_To do_
Reproduce the data exactly.

━━━ Given material ━━━

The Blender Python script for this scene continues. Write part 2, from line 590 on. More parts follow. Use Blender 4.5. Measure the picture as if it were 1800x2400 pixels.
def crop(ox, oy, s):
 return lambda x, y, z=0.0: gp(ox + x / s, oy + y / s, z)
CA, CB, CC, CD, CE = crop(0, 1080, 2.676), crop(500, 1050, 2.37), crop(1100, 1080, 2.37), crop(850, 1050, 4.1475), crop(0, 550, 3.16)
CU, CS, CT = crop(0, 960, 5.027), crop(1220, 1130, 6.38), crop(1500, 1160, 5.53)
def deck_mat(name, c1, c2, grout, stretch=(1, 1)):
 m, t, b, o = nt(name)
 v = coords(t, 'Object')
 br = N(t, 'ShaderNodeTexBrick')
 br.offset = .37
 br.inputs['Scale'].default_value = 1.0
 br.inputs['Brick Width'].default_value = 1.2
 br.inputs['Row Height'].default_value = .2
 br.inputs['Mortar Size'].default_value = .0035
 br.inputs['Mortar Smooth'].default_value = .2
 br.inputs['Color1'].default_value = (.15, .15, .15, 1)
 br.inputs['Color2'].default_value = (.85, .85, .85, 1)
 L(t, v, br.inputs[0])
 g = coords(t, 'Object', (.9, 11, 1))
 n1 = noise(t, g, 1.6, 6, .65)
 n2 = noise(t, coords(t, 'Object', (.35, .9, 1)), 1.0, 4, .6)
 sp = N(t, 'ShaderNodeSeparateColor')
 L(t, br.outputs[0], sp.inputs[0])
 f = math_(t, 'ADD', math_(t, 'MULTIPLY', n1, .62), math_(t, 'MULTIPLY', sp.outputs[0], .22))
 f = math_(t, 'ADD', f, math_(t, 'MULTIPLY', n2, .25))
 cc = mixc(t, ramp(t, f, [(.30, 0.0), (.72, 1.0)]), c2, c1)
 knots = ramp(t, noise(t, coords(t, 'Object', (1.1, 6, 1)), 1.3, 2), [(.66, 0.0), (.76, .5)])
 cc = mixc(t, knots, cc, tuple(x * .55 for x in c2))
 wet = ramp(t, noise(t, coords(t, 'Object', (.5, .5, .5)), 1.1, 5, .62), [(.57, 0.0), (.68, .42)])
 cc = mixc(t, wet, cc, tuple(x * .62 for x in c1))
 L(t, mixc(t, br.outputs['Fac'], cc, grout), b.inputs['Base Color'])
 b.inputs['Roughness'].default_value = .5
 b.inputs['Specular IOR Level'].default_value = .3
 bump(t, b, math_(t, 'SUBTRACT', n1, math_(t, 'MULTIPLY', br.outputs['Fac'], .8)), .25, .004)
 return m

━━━

_Written answer_
The Blender Python script for this scene continues. Write part 2, from line 590 on. More parts follow. Use Blender 4.5. Measure the picture as if it were 1800x2400 pixels.
def crop(ox, oy, s):
 return lambda x, y, z=0.0: gp(ox + x / s, oy + y / s, z)
CA, CB, CC, CD, CE = crop(0, 1080, 2.676), crop(500, 1050, 2.37), crop(1100, 1080, 2.37), crop(850, 1050, 4.1475), crop(0, 550, 3.16)
CU, CS, CT = crop(0, 960, 5.027), crop(1220, 1130, 6.38), crop(1500, 1160, 5.53)
def deck_mat(name, c1, c2, grout, stretch=(1, 1)):
 m, t, b, o = nt(name)
 v = coords(t, 'Object')
 br = N(t, 'ShaderNodeTexBrick')
 br.offset = .37
 br.inputs['Scale'].default_value = 1.0
 br.inputs['Brick Width'].default_value = 1.2
 br.inputs['Row Height'].default_value = .2
 br.inputs['Mortar Size'].default_value = .0035
 br.inputs['Mortar Smooth'].default_value = .2
 br.inputs['Color1'].default_value = (.15, .15, .15, 1)
 br.inputs['Color2'].default_value = (.85, .85, .85, 1)
 L(t, v, br.inputs[0])
 g = coords(t, 'Object', (.9, 11, 1))
 n1 = noise(t, g, 1.6, 6, .65)
 n2 = noise(t, coords(t, 'Object', (.35, .9, 1)), 1.0, 4, .6)
 sp = N(t, 'ShaderNodeSeparateColor')
 L(t, br.outputs[0], sp.inputs[0])
 f = math_(t, 'ADD', math_(t, 'MULTIPLY', n1, .62), math_(t, 'MULTIPLY', sp.outputs[0], .22))
 f = math_(t, 'ADD', f, math_(t, 'MULTIPLY', n2, .25))
 cc = mixc(t, ramp(t, f, [(.30, 0.0), (.72, 1.0)]), c2, c1)
 knots = ramp(t, noise(t, coords(t, 'Object', (1.1, 6, 1)), 1.3, 2), [(.66, 0.0), (.76, .5)])
 cc = mixc(t, knots, cc, tuple(x * .55 for x in c2))
 wet = ramp(t, noise(t, coords(t, 'Object', (.5, .5, .5)), 1.1, 5, .62), [(.57, 0.0), (.68, .42)])
 cc = mixc(t, wet, cc, tuple(x * .62 for x in c1))
 L(t, mixc(t, br.outputs['Fac'], cc, grout), b.inputs['Base Color'])
 b.inputs['Roughness'].default_value = .5
 b.inputs['Specular IOR Level'].default_value = .3
 bump(t, b, math_(t, 'SUBTRACT', n1, math_(t, 'MULTIPLY', br.outputs['Fac'], .8)), .25, .004)
 return m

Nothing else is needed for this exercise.